In Brief
The Cape Hatteras Lighthouse in Buxton, North Carolina stands within sight of where the Carroll A. Deering ran aground in 1921, sails set, a meal laid out below, and the entire crew gone. No trace of them was ever found.
The Full Story
The Cape Hatteras Lighthouse in Buxton, North Carolina has watched over the deadliest stretch of the Atlantic coast for more than 150 years. On the misty morning of January 31, 1921, it watched a five-masted schooner come apart on the shoals within sight of the tower, with no one alive aboard to bring her in.
The ship was the Carroll A. Deering, a five-masted schooner built in Maine two years earlier and on her way home from Brazil. Coast Guardsmen on the beach could see her sitting hard aground on Diamond Shoals with all her sails set. When crews finally reached the wreck, they found food laid out below "as if in preparation for a meal," and not a single person to eat it. The lifeboats were gone. The ship's papers, the log, the navigation equipment, the anchors, and the captain and his entire crew were simply gone too.
"No trace of the crew, the ship's log, or the navigation equipment was ever discovered," the National Park Service writes. None of them were ever found.
Days before the wreck, a crewman had hailed a passing lightship to report the Deering had lost her anchors. That was the last anyone heard from her. In April, a man named Christopher Columbus Gray turned up with a message in a bottle claiming pirates had seized the crew, and for a while it looked like an answer. Federal experts proved Gray had written the note himself. An FBI agent worked the case in Dare County through the summer of 1921, weighing pirates, rum-runners, and mutiny, and closed it solving nothing.

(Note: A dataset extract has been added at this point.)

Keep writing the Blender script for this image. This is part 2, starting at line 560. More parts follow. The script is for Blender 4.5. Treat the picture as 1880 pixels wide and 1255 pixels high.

The waters here earned the name Graveyard of the Atlantic honestly. Diamond Shoals shifts under the sea where the Gulf Stream meets the cold Labrador Current, and the lighthouse exists to mark exactly that danger. Locals tell of the Gray Man too, a shadow that walks the Hatteras beaches before a bad hurricane, sparing those he warns of the worst.
The tower itself is the tallest brick lighthouse in the country, 208 feet of roughly 1.25 million bricks wearing its black-and-white spiral stripes since 1873. By 1970 the surf had closed to within about 120 feet of its base, so in the summer of 1999 the Park Service jacked up all 4,830 tons and rolled the whole lighthouse 2,900 feet inland, relighting it that November. Tour guides will tell you that whatever was already inside the tower made the trip with it.
A few months after she ran aground, the Deering's hull was dynamited so she wouldn't sink another ship. The lighthouse never moved far enough to lose its view of the shoals that took her.